Cuando al cañón se le habían aplicado sus atributos de disparo correspondientes —ca­jón de mecanismo y punto de mira inclusive, con pruebas positivas—, este se llevaba a la Sección de Empavonado que consistía en dar una capa superficial de óxido negro abri­llantado, mejorando el aspecto del conjunto de acero que cubría, evitando su corrosión. Es­ta Sección —atendida por mujeres exclusi­vamente y orientada por una de ellas—, se encontraba integrada a la incumbencia del Montaje.

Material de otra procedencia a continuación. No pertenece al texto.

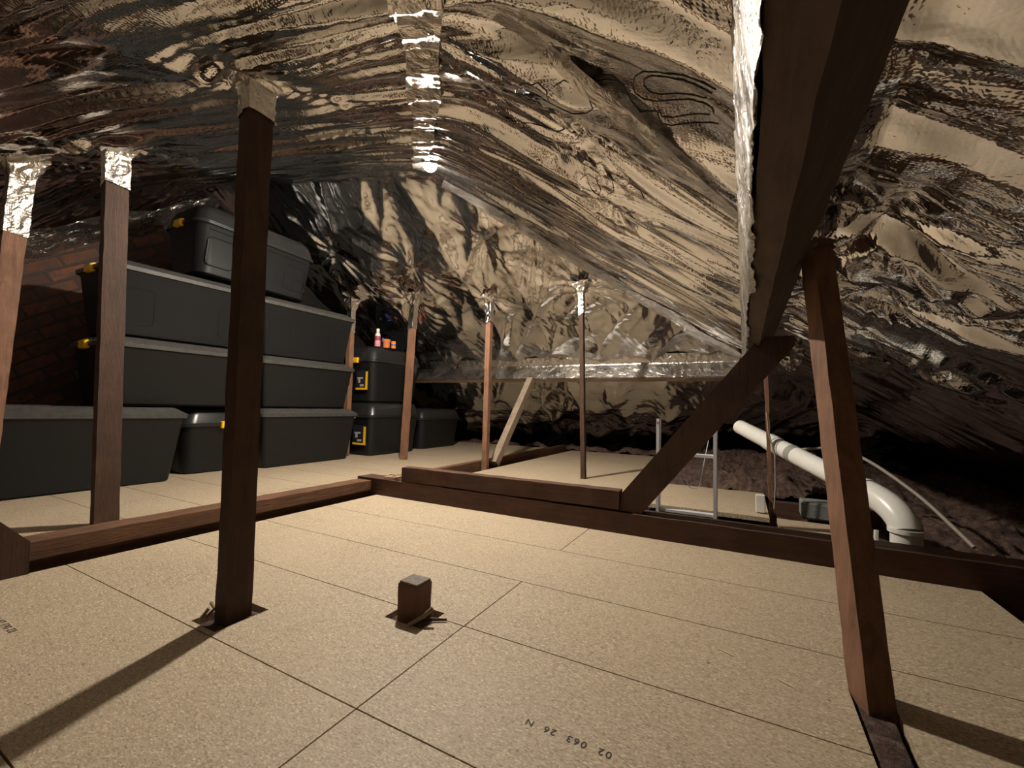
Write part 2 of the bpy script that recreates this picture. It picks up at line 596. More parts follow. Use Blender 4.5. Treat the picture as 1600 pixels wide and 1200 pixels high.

El pavonado que había penetrado en el inte­rior del cajón de mecanismo, había que eli­minarlo puliéndolo después, dejando un hue­co limpio y brillante. El lugar donde se asen­taba el cerrojo y el gatillo de disparo normal, había de quedar en su pureza inicial. Era un trabajo minucioso delicado —que sustituyendo la lima—se realizaba con pa­lillos especiales de madera fuerte, impreg­nados de una sustancia de esmeril pastosa y dócil para este cometido, que luego se lim­piaba con petróleo. Era una operación que hacíamos los aprendices, con la supervisión y correción de los oficiales. En la otra bancada —los trabajadores de ascendendiente carpintero— se dedicaban a ensamblar manualmente, la culata de ma­dera robusta, a la parte trasera del fusil. El capataz «Jesús Granda» era un asturiano simpático y ocurrente. En esta sección tra­bajaba Antonio Pina, que fue ebanista nota­ble en Petrer, habiéndose instalado terminada la Guerra Civil Española, en la industria y el comercio del mueble, con acierto y éxito, con­dición que perdura asistida por sus hijos. De talante amable y abierto, siempre me dis­pensó amistad y atención preferente, tal vez en recuerdo de aquellos tiempos singulares, de la Guerra Civil Española, que hubimos de compartir juntos. Me complace rememorar­los, en íntimo y postumo reconocimiento, pa­ra quien siempre fue considerado por el vul­go ciudadano, como persona buena y respe­table.
También Vicente «el de Galbis» petrerense «de pro», a quien le profeso sentimientos semejantes de mis recuerdos. Fue oficial en esta sección, aportando a la misma, su pro- fesionalidad y buen hacer en el ramo de la madera.
El completo de esta Sección, madera, metal, delineantes y probadero—»Montaje» en su conjunto—, la dirigía un asturiano singular, estatura mediana, rechonchete en su con­textura, talante amable, abierto y simpáti­co. Se llamaba Paulino Fernández a quien le dedico un recuerdo especial. Era un buen Je­fe. Nos ayudó mucho en nuestra promoción hasta la calificación que obtuvimos como «Aprendices de ajustador adelantados» a la que aspirábamos en nuestro trabajo.